At the same time, the Trump administration has worked relentlessly to vilify and expel immigrants—by terminating Deferred Action for Childhood Arrivals for Dreamers, ending Temporary Protected Status for those who fled war-torn and disaster-stricken countries, and adopting a policy to separate children from their parents at the border. These actions, too, have helped seed the ground for CBP abuses.

In the face of such government-sanctioned impunity, progressives and Democrats must act. They can, and must, use upcoming federal budget negotiations, in which Democrats have leverage even in the minority, to reject any new funding for CBP and to insist on increased transparency and accountability.

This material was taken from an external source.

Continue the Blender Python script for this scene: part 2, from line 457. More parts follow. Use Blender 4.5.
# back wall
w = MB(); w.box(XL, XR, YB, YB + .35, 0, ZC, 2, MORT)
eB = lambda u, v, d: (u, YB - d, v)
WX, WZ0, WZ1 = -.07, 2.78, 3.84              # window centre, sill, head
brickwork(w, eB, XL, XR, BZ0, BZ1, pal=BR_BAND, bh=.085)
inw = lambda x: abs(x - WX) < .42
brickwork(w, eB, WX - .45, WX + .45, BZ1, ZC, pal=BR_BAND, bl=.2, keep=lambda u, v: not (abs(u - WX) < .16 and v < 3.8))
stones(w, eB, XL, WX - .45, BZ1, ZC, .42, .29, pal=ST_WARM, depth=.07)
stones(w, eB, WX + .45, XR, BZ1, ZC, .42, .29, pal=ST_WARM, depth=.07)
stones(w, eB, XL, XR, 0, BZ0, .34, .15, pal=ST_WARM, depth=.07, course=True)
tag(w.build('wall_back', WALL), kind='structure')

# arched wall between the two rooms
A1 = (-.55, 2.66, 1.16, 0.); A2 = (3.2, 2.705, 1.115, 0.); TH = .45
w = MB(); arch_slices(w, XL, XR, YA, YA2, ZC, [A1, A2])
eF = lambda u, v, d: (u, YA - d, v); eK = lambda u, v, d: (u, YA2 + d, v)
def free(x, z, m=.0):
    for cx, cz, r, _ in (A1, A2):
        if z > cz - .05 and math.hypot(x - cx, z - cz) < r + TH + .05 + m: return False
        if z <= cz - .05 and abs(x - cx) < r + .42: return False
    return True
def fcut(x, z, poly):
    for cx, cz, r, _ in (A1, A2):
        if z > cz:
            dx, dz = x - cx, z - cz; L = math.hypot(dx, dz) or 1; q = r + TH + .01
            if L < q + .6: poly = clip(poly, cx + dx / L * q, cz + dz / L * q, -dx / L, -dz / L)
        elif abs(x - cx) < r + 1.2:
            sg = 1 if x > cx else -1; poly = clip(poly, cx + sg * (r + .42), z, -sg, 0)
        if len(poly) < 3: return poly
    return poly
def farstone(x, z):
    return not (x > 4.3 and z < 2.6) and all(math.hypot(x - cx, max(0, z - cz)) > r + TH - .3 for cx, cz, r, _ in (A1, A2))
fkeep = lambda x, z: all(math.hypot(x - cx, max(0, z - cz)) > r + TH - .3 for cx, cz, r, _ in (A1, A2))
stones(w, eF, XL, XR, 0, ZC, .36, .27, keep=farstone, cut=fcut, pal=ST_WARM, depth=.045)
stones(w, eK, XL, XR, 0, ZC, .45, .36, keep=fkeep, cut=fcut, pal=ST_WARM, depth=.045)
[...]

More specifically, while also drawing a line in the sand against Trump’s bigotry-infused border wall, congressional Democrats should refuse outright any proposal that increases funding to CBP, especially for the hiring of new Border Patrol agents. And they should insist not just on body cameras for all CBP agents, but also for more oversight investigators, the collection of data on all CBP stops, and the curtailing of warrantless search powers for CBP agents.

Claudia Gómez González and her family deserve justice. So too do the 97 other people killed by CBP since 2003. With a radical overhaul out of reach for now, we must begin by forcefully rejecting Trump’s effort to expand this out-of-control agency and insist on transparency and accountability.